• _INFORMATION PROVIDED_
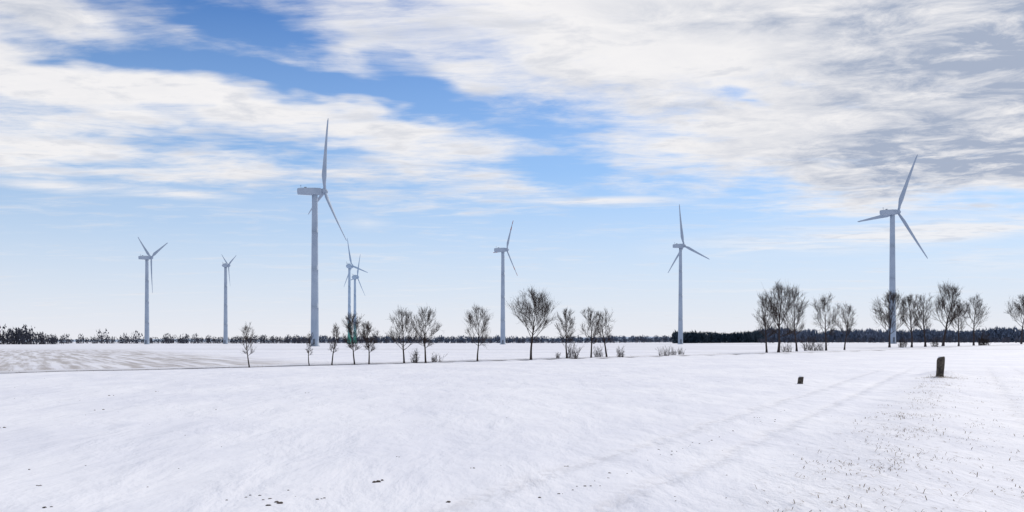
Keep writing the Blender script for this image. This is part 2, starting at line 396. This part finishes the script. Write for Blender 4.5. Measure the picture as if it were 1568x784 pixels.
def tree(u, vt, vb, w, seed, clear=.34, dens=1.0, name="bare_tree", mat=bark, lean=0):
    g = ground_pt(u, vb); d = g.y
    H = (vb-vt)/F*d; Wd = w/F*d/2
    rg = random.Random(seed); vs = []; fs = []; tv = []; tf = []
    r0 = H*.019*rg.uniform(.9, 1.15)
    top = H*.90; seg = 12; pts = []; p = Vector((0, 0, -.15)); dr = Vector((lean, 0, 1))
    for i in range(seg+1):
        pts.append(p.copy()); dr = (dr+rv(rg)*.05+Vector((0,0,.12))).normalized(); p = p+dr*(top/seg)
    rad = [max(.008, r0*(1.35 if i == 0 else 1)*(1-(i/seg)**1.0*.93)) for i in range(seg+1)]
    tube(vs, fs, pts, rad, 7)
    ctr = Vector((lean*H*.3, 0, H*(clear+1)/2)); rz = H*(1-clear)/2*1.02
    def inside(q, m=1.0):
        e = q-ctr; return (e.x**2+e.y**2)/(Wd*Wd)+e.z**2/(rz*rz) < m
    def trim(pts, m):
        for i in range(2, len(pts)):
            if not inside(pts[i], m): return pts[:i+1]
        return pts
    tr = .0080*(H/6)**.35*(max(d, 60)/90)**.6
    n1 = int(rg.uniform(15, 20))
    for i in range(n1):
        q = clear*.92+(0.97-clear)*((i+rg.random()*.8)/n1)**1.15
        f = min(seg-1e-3, q*H/top*seg*.93); j = int(f); bp = pts[j].lerp(pts[j+1], f-j)
        a = i*2.4+rg.uniform(-.5, .5); qq = (q-clear)/(1-clear)
        inc = math.radians(58-34*qq+rg.uniform(-10, 10)); 
        d0 = Vector((math.cos(a)*math.sin(inc), math.sin(a)*math.sin(inc), math.cos(inc)))
        L1 = (Wd*1.4*(1-.5*qq)+H*.10)*rg.uniform(.75, 1.15)
        b1 = trim(curve_branch(rg, bp, d0, L1, 7, .75, .08), rg.uniform(.85, 1.15))
        rr = max(.018, rad[j]*.46*rg.uniform(.8, 1.1)); m1 = len(b1)-1
        tube(vs, fs, b1, [rr*(1-t/m1*.8) for t in range(m1+1)], 5)
        n2 = int(L1/H*20*dens)+3
        for c in range(n2):
            t = .18+.8*(c+rg.random())/n2; ff = min(m1-1e-3, t*m1); jj = int(ff); bp2 = b1[jj].lerp(b1[jj+1], ff-jj)
            ax_ = (b1[jj+1]-b1[jj]).normalized(); d2 = (ax_*1.0+rv(rg)*.45+Vector((0,0,.2))).normalized()
            L2 = L1*(.52-.22*t)*rg.uniform(.7, 1.2)
            b2 = trim(curve_branch(rg, bp2, d2, L2, 4, .35, .10), 1.2); m2 = len(b2)-1
            r2 = max(tr*1.3, rr*(1-t*.8)*.48)
            tube(tv, tf, b2, [r2*(1-x/m2*.5) for x in range(m2+1)], 4)
            n3 = int(4*dens)+rg.randint(1, 3)
            for e_ in range(n3):
                t3 = .15+.85*rg.random(); f3 = min(m2-1e-3, t3*m2); j3 = int(f3); bp3 = b2[j3].lerp(b2[j3+1], f3-j3)
                d3 = ((b2[j3+1]-b2[j3]).normalized()+rv(rg)*.45+Vector((0,0,.25))).normalized()
                L3 = L2*rg.uniform(.4, .75)+.06*H/6
                b3 = curve_branch(rg, bp3, d3, L3, 2, .2, .12)
                tube(tv, tf, b3, [tr, tr*.85, tr*.5], 3)
                for _ in range(2):
                    j4 = rg.randint(0, 1); bp4 = b3[j4].lerp(b3[j4+1], rg.random())
                    d4 = (b3[2]-b3[0]).normalized()+rv(rg)*.45+Vector((0,0,.2))
                    b4 = curve_branch(rg, bp4, d4, L3*rg.uniform(.4, .8), 1, .1, .1)
                    tube(tv, tf, b4, [tr*.75, tr*.45], 3)
    nf = len(fs); o0 = len(vs); vs += tv; fs += [tuple(i+o0 for i in q) for q in tf]
    o = mesh_obj(name, vs, fs, [mat, twig], False, [0]*nf+[1]*len(tf)); o.location = g; return o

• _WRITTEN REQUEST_
Using the material above, return every line exactly as it appears, minus the pictures.

• _ANSWER TO THE EXERCISE_
Keep writing the Blender script for this image. This is part 2, starting at line 396. This part finishes the script. Write for Blender 4.5. Measure the picture as if it were 1568x784 pixels.
def tree(u, vt, vb, w, seed, clear=.34, dens=1.0, name="bare_tree", mat=bark, lean=0):
    g = ground_pt(u, vb); d = g.y
    H = (vb-vt)/F*d; Wd = w/F*d/2
    rg = random.Random(seed); vs = []; fs = []; tv = []; tf = []
    r0 = H*.019*rg.uniform(.9, 1.15)
    top = H*.90; seg = 12; pts = []; p = Vector((0, 0, -.15)); dr = Vector((lean, 0, 1))
    for i in range(seg+1):
        pts.append(p.copy()); dr = (dr+rv(rg)*.05+Vector((0,0,.12))).normalized(); p = p+dr*(top/seg)
    rad = [max(.008, r0*(1.35 if i == 0 else 1)*(1-(i/seg)**1.0*.93)) for i in range(seg+1)]
    tube(vs, fs, pts, rad, 7)
    ctr = Vector((lean*H*.3, 0, H*(clear+1)/2)); rz = H*(1-clear)/2*1.02
    def inside(q, m=1.0):
        e = q-ctr; return (e.x**2+e.y**2)/(Wd*Wd)+e.z**2/(rz*rz) < m
    def trim(pts, m):
        for i in range(2, len(pts)):
            if not inside(pts[i], m): return pts[:i+1]
        return pts
    tr = .0080*(H/6)**.35*(max(d, 60)/90)**.6
    n1 = int(rg.uniform(15, 20))
    for i in range(n1):
        q = clear*.92+(0.97-clear)*((i+rg.random()*.8)/n1)**1.15
        f = min(seg-1e-3, q*H/top*seg*.93); j = int(f); bp = pts[j].lerp(pts[j+1], f-j)
        a = i*2.4+rg.uniform(-.5, .5); qq = (q-clear)/(1-clear)
        inc = math.radians(58-34*qq+rg.uniform(-10, 10)); 
        d0 = Vector((math.cos(a)*math.sin(inc), math.sin(a)*math.sin(inc), math.cos(inc)))
        L1 = (Wd*1.4*(1-.5*qq)+H*.10)*rg.uniform(.75, 1.15)
        b1 = trim(curve_branch(rg, bp, d0, L1, 7, .75, .08), rg.uniform(.85, 1.15))
        rr = max(.018, rad[j]*.46*rg.uniform(.8, 1.1)); m1 = len(b1)-1
        tube(vs, fs, b1, [rr*(1-t/m1*.8) for t in range(m1+1)], 5)
        n2 = int(L1/H*20*dens)+3
        for c in range(n2):
            t = .18+.8*(c+rg.random())/n2; ff = min(m1-1e-3, t*m1); jj = int(ff); bp2 = b1[jj].lerp(b1[jj+1], ff-jj)
            ax_ = (b1[jj+1]-b1[jj]).normalized(); d2 = (ax_*1.0+rv(rg)*.45+Vector((0,0,.2))).normalized()
            L2 = L1*(.52-.22*t)*rg.uniform(.7, 1.2)
            b2 = trim(curve_branch(rg, bp2, d2, L2, 4, .35, .10), 1.2); m2 = len(b2)-1
            r2 = max(tr*1.3, rr*(1-t*.8)*.48)
            tube(tv, tf, b2, [r2*(1-x/m2*.5) for x in range(m2+1)], 4)
            n3 = int(4*dens)+rg.randint(1, 3)
            for e_ in range(n3):
                t3 = .15+.85*rg.random(); f3 = min(m2-1e-3, t3*m2); j3 = int(f3); bp3 = b2[j3].lerp(b2[j3+1], f3-j3)
                d3 = ((b2[j3+1]-b2[j3]).normalized()+rv(rg)*.45+Vector((0,0,.25))).normalized()
                L3 = L2*rg.uniform(.4, .75)+.06*H/6
                b3 = curve_branch(rg, bp3, d3, L3, 2, .2, .12)
                tube(tv, tf, b3, [tr, tr*.85, tr*.5], 3)
                for _ in range(2):
                    j4 = rg.randint(0, 1); bp4 = b3[j4].lerp(b3[j4+1], rg.random())
                    d4 = (b3[2]-b3[0]).normalized()+rv(rg)*.45+Vector((0,0,.2))
                    b4 = curve_branch(rg, bp4, d4, L3*rg.uniform(.4, .8), 1, .1, .1)
                    tube(tv, tf, b4, [tr*.75, tr*.45], 3)
    nf = len(fs); o0 = len(vs); vs += tv; fs += [tuple(i+o0 for i in q) for q in tf]
    o = mesh_obj(name, vs, fs, [mat, twig], False, [0]*nf+[1]*len(tf)); o.location = g; return o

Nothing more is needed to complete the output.